--- start Data provided ---
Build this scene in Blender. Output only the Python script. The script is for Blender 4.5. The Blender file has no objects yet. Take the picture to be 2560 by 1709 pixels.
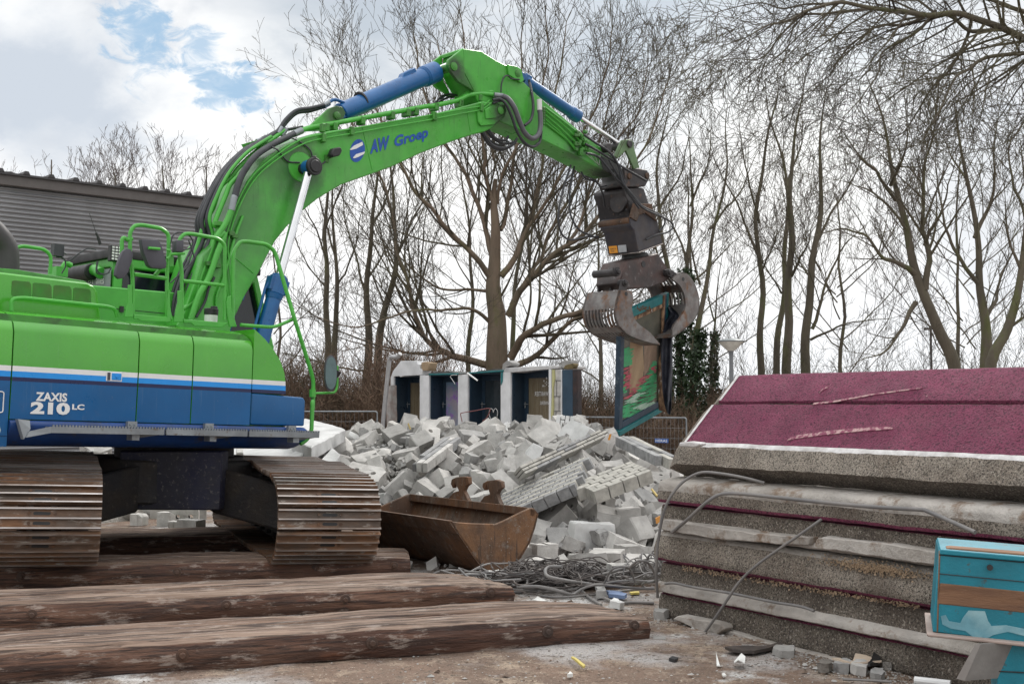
import bpy, bmesh, math, random
from mathutils import Vector, Matrix, noise
from mathutils.geometry import tessellate_polygon
R = math.radians
random.seed(7)
scene = bpy.context.scene
V = Vector
# ---------------------------------------------------------------- camera
FP, CX, CY = 3000.0, 1280.0, 854.5          # focal length and centre in photograph pixels (2560 wide)
PIT = math.atan((1010 - CY) / FP)
EYE = V((0, 0, 1.6))
FW = V((0, math.cos(PIT), math.sin(PIT))); UP = V((0, -math.sin(PIT), math.cos(PIT))); RT = V((1, 0, 0))
cam_d = bpy.data.cameras.new('camera'); cam = bpy.data.objects.new('camera', cam_d)
scene.collection.objects.link(cam)
cam_d.sensor_width = 36.0; cam_d.lens = FP / 2560 * 36.0
cam_d.clip_start = 0.1; cam_d.clip_end = 2000
cam.location = EYE; cam.rotation_euler = (R(90) + PIT, 0, 0)
scene.camera = cam
# ---------------------------------------------------------------- light
SUN_EL, SUN_AZ = R(42), R(28)                # azimuth from +Y (view direction) towards +X
world = bpy.data.worlds.new('World'); scene.world = world; world.use_nodes = True
nt = world.node_tree; nt.nodes.clear()
def N(t, kind, **kw):
    n = t.nodes.new(kind)
    for k, v in kw.items():
        if k in n.inputs: n.inputs[k].default_value = v
        else: setattr(n, k, v)
    return n
def link(t, a, b): t.links.new(a, b)
out = N(nt, 'ShaderNodeOutputWorld'); bg = N(nt, 'ShaderNodeBackground'); link(nt, bg.outputs[0], out.inputs[0])
sky = N(nt, 'ShaderNodeTexSky', sky_type='NISHITA', sun_disc=False, sun_elevation=SUN_EL, sun_rotation=SUN_AZ)
tc = N(nt, 'ShaderNodeTexCoord')
def wmath(op, a, b=None, clamp=False):
    m = N(nt, 'ShaderNodeMath', operation=op); m.use_clamp = clamp
    for i, x in enumerate((a, b)):
        if x is None: continue
        if isinstance(x, (int, float)): m.inputs[i].default_value = x
        else: link(nt, x, m.inputs[i])
    return m.outputs[0]
def wmix(f, a, b):
    m = N(nt, 'ShaderNodeMix', data_type='RGBA')
    for s, x in ((0, f), (6, a), (7, b)):
        if isinstance(x, (int, float)): m.inputs[s].default_value = x
        elif isinstance(x, tuple): m.inputs[s].default_value = (*x, 1)
        else: link(nt, x, m.inputs[s])
    return m.outputs[2]
def wnoise(scale, detail, rough, dist=0.0, off=(0, 0, 0)):
    mp = N(nt, 'ShaderNodeMapping'); mp.inputs['Location'].default_value = off
    mp.inputs['Scale'].default_value = (1, 1, 1.7)
    link(nt, tc.outputs['Generated'], mp.inputs[0])
    n = N(nt, 'ShaderNodeTexNoise'); n.inputs['Scale'].default_value = scale; n.inputs['Detail'].default_value = detail
    n.inputs['Roughness'].default_value = rough; n.inputs['Distortion'].default_value = dist
    link(nt, mp.outputs[0], n.inputs[0]); return n.outputs[0]
def wramp(x, a, b):
    m = N(nt, 'ShaderNodeMapRange', interpolation_type='SMOOTHSTEP'); link(nt, x, m.inputs[0])
    m.inputs[1].default_value = a; m.inputs[2].default_value = b; return m.outputs[0]
def skydir(px, py):
    d = FW + RT * ((px - CX) / FP) + UP * ((CY - py) / FP); return d.normalized()
def wblob(px, py, r0, r1, wob=None):          # 1 near the direction, 0 beyond r1 (radians)
    d = N(nt, 'ShaderNodeVectorMath', operation='DISTANCE'); link(nt, tc.outputs['Generated'], d.inputs[0])
    d.inputs[1].default_value = skydir(px, py); x = d.outputs['Value']
    if wob: x = wmath('ADD', x, wob)
    m = N(nt, 'ShaderNodeMapRange', interpolation_type='SMOOTHSTEP'); link(nt, x, m.inputs[0])
    m.inputs[1].default_value = r0; m.inputs[2].default_value = r1
    m.inputs[3].default_value = 1; m.inputs[4].default_value = 0; return m.outputs[0]
big = wnoise(3.2, 7, 0.55, 0.3, (3.1, 0, 1.2)); fine = wnoise(11, 9, 0.6, 0.2)
wob = wmath('MULTIPLY', wmath('SUBTRACT', fine, 0.5), 0.22)
WHITE, GREY, SLATE, BLUE = (1.08, 1.08, 1.07), (0.66, 0.70, 0.76), (0.50, 0.57, 0.65), (0.40, 0.60, 0.80)
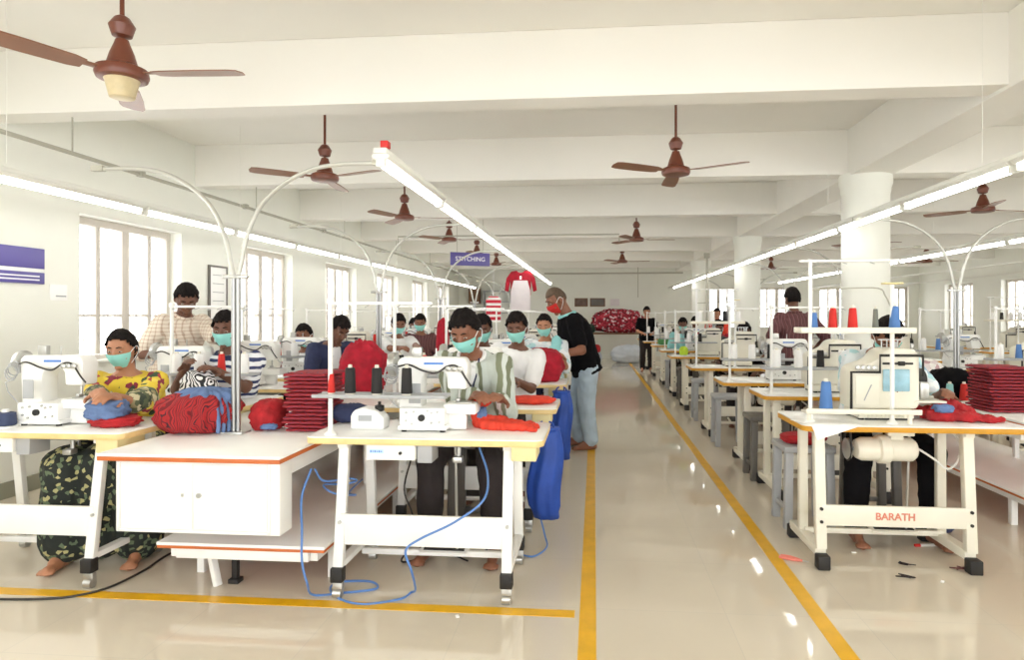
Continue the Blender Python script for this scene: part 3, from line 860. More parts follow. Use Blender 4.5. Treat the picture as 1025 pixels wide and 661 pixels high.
--- end Data provided ---
_Task objective:_ Skip the images and write out the rest of the listing exactly.

_Complete response:_
Build this scene in Blender. Output only the Python script. The script is for Blender 4.5. The Blender file has no objects yet. Take the picture to be 2560 by 1709 pixels.
import bpy, bmesh, math, random
from mathutils import Vector, Matrix, noise
from mathutils.geometry import tessellate_polygon
R = math.radians
random.seed(7)
scene = bpy.context.scene
V = Vector
# ---------------------------------------------------------------- camera
FP, CX, CY = 3000.0, 1280.0, 854.5          # focal length and centre in photograph pixels (2560 wide)
PIT = math.atan((1010 - CY) / FP)
EYE = V((0, 0, 1.6))
FW = V((0, math.cos(PIT), math.sin(PIT))); UP = V((0, -math.sin(PIT), math.cos(PIT))); RT = V((1, 0, 0))
cam_d = bpy.data.cameras.new('camera'); cam = bpy.data.objects.new('camera', cam_d)
scene.collection.objects.link(cam)
cam_d.sensor_width = 36.0; cam_d.lens = FP / 2560 * 36.0
cam_d.clip_start = 0.1; cam_d.clip_end = 2000
cam.location = EYE; cam.rotation_euler = (R(90) + PIT, 0, 0)
scene.camera = cam
# ---------------------------------------------------------------- light
SUN_EL, SUN_AZ = R(42), R(28)                # azimuth from +Y (view direction) towards +X
world = bpy.data.worlds.new('World'); scene.world = world; world.use_nodes = True
nt = world.node_tree; nt.nodes.clear()
def N(t, kind, **kw):
    n = t.nodes.new(kind)
    for k, v in kw.items():
        if k in n.inputs: n.inputs[k].default_value = v
        else: setattr(n, k, v)
    return n
def link(t, a, b): t.links.new(a, b)
out = N(nt, 'ShaderNodeOutputWorld'); bg = N(nt, 'ShaderNodeBackground'); link(nt, bg.outputs[0], out.inputs[0])
sky = N(nt, 'ShaderNodeTexSky', sky_type='NISHITA', sun_disc=False, sun_elevation=SUN_EL, sun_rotation=SUN_AZ)
tc = N(nt, 'ShaderNodeTexCoord')
def wmath(op, a, b=None, clamp=False):
    m = N(nt, 'ShaderNodeMath', operation=op); m.use_clamp = clamp
    for i, x in enumerate((a, b)):
        if x is None: continue
        if isinstance(x, (int, float)): m.inputs[i].default_value = x
        else: link(nt, x, m.inputs[i])
    return m.outputs[0]
def wmix(f, a, b):
    m = N(nt, 'ShaderNodeMix', data_type='RGBA')
    for s, x in ((0, f), (6, a), (7, b)):
        if isinstance(x, (int, float)): m.inputs[s].default_value = x
        elif isinstance(x, tuple): m.inputs[s].default_value = (*x, 1)
        else: link(nt, x, m.inputs[s])
    return m.outputs[2]
def wnoise(scale, detail, rough, dist=0.0, off=(0, 0, 0)):
    mp = N(nt, 'ShaderNodeMapping'); mp.inputs['Location'].default_value = off
    mp.inputs['Scale'].default_value = (1, 1, 1.7)
    link(nt, tc.outputs['Generated'], mp.inputs[0])
    n = N(nt, 'ShaderNodeTexNoise'); n.inputs['Scale'].default_value = scale; n.inputs['Detail'].default_value = detail
    n.inputs['Roughness'].default_value = rough; n.inputs['Distortion'].default_value = dist
    link(nt, mp.outputs[0], n.inputs[0]); return n.outputs[0]
def wramp(x, a, b):
    m = N(nt, 'ShaderNodeMapRange', interpolation_type='SMOOTHSTEP'); link(nt, x, m.inputs[0])
    m.inputs[1].default_value = a; m.inputs[2].default_value = b; return m.outputs[0]
def skydir(px, py):
    d = FW + RT * ((px - CX) / FP) + UP * ((CY - py) / FP); return d.normalized()
def wblob(px, py, r0, r1, wob=None):          # 1 near the direction, 0 beyond r1 (radians)
    d = N(nt, 'ShaderNodeVectorMath', operation='DISTANCE'); link(nt, tc.outputs['Generated'], d.inputs[0])
    d.inputs[1].default_value = skydir(px, py); x = d.outputs['Value']
    if wob: x = wmath('ADD', x, wob)
    m = N(nt, 'ShaderNodeMapRange', interpolation_type='SMOOTHSTEP'); link(nt, x, m.inputs[0])
    m.inputs[1].default_value = r0; m.inputs[2].default_value = r1
    m.inputs[3].default_value = 1; m.inputs[4].default_value = 0; return m.outputs[0]
big = wnoise(3.2, 7, 0.55, 0.3, (3.1, 0, 1.2)); fine = wnoise(11, 9, 0.6, 0.2)
wob = wmath('MULTIPLY', wmath('SUBTRACT', fine, 0.5), 0.22)
WHITE, GREY, SLATE, BLUE = (1.08, 1.08, 1.07), (0.66, 0.70, 0.76), (0.50, 0.57, 0.65), (0.40, 0.60, 0.80)
Continue the Blender Python script for this scene: part 3, from line 860. More parts follow. Use Blender 4.5. Treat the picture as 1025 pixels wide and 661 pixels high.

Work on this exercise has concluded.